The exhibition's timing is notable. Across Europe and North America, there has been a measurable uptick in gallery programming centered on mysticism, ritual, and the intersection of technology and spirituality. Shows like Speaking in Tongues at the Institute of Contemporary Art, Los Angeles, and Digital Divine in New Jersey reflect a broader cultural appetite for art that engages with existential uncertainty and the search for meaning beyond algorithmic culture. Firmament can be read as Malta's contribution to this moment, filtered through the island's own Mediterranean historical layering.
Events and Further Engagement
A curator-led walkthrough is scheduled for June 14 at 11 AM, offering deeper insight into the philosophical and alchemical sources underpinning the work. Falzon himself will participate in a public conversation on June 21 at 7 PM, discussing the relationship between personal loss, ancient cosmology, and contemporary art practice.
For those interested in Falzon's broader trajectory, his earlier series Arcana and Quick Fix: A Morality Tale remain accessible through digital archives maintained by the Malta Arts Council. These earlier bodies of work provide useful context for understanding the artist's long-standing engagement with belief systems, symbolism, and the boundaries of material and spiritual experience.
The Inward Gaze
Ultimately, Firmament asks whether the ancient impulse to break through the sky and the modern practice of introspection are fundamentally the same gesture. Falzon does not offer answers but constructs a visual and spatial environment where the question becomes visceral. The exhibition functions less as a statement and more as an open-ended ritual, one that invites viewers to bring their own existential questions into the gallery and leave with them slightly rearranged.

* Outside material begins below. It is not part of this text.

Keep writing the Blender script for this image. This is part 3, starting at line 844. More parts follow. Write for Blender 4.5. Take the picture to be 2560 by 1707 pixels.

In a cultural moment dominated by algorithmic feeds and flattened imagery, Firmament insists on depth, slowness, and the possibility that meaning exists beyond the immediately visible. Whether one reads the firmament as a biblical dome, an alchemical consciousness barrier, or a psychological metaphor, Falzon's project remains the same: to make the act of looking beyond a tangible, embodied experience.